"All night long Zeus, the lord of counsel, devised them ill with terrible thunderings. Then pale fear gat hold upon them."[13]
The roads were deep with mud. With many disadvantages Johnston attacked, with vigor, the corps of Keyes and Heintzelman, drove them back, and came near inflicting upon them a crushing defeat. Near the end of the fight General Johnston was wounded and borne from the field, smiling and saying, "I'm not sure I am much hurt, but I fear that bit of shell may have injured my spine."
He had already been wounded by a musket-ball, his enthusiasm having carried him nearer to the fight than a commanding officer has any right to be.
A little later he had observed one of his colonels trying to dodge the shell.
"Colonel," he said, "there is no use dodging! When you hear them, they have passed."

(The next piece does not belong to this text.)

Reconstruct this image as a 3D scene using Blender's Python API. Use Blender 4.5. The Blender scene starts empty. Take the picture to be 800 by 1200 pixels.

Just then he fell unconscious into the arms of one of his couriers. A shell had exploded, striking him on the breast. The moment he regained consciousness his unwounded hand sought his sword and pistols. They were gone!
"I would not lose my sword for ten thousand dollars," he exclaimed. "My father wore it in the war of the Revolution." The courier—Drury L. Armstead—dashed back through the storm of artillery, found both sword and pistols, brought them safely, and received one of the pistols as a token of the gratitude of his chief.[14]
In General George E. Pickett's report of this hard-won battle he says, "Pryor and Wilcox were on my right; our men moved beautifully and carried everything before them."
General Johnston was succeeded by General Lee. I did not know for a long time (for, so absorbing were the events that rapidly followed, the honors of battle were forgotten) that, after the capture at Fair Oaks of the Federal brigade under General Casey, "General Roger A. Pryor went around among the wounded, giving them whiskey and water, and told them it was a repayment of the kindness with which the wounded Confederate prisoners were treated at 'Williamsburg,'"[15]—an incident which I hope I may be pardoned for relating, since the generous tribute affords an example of the spirit of that true Christian gentleman, General McClellan.
"He never struck a foul blow and never tolerated mean men or mean methods about him. His was a high ideal of war, a high sense of chivalry which is the duty of fighting the belligerent and sparing the weak. His conduct was keyed to the highest point of honor and generosity in war." When his march led him to the "White House," whence General Washington took his bride, Martha Custis, he ordered a guard to be placed around it; and finding himself alone in St. Peter's Church, where Washington was married, he records in his diary, "I could not help kneeling at the chancel and praying that I might save my country as truly as he did." This was just before the battle at Seven Pines, in which there were probably arrayed against him the near kindred of Martha Washington. What would they have thought of the invading general's prayer to "save the country"? And his country! And at the altar he held in especial homage because of their grandsire!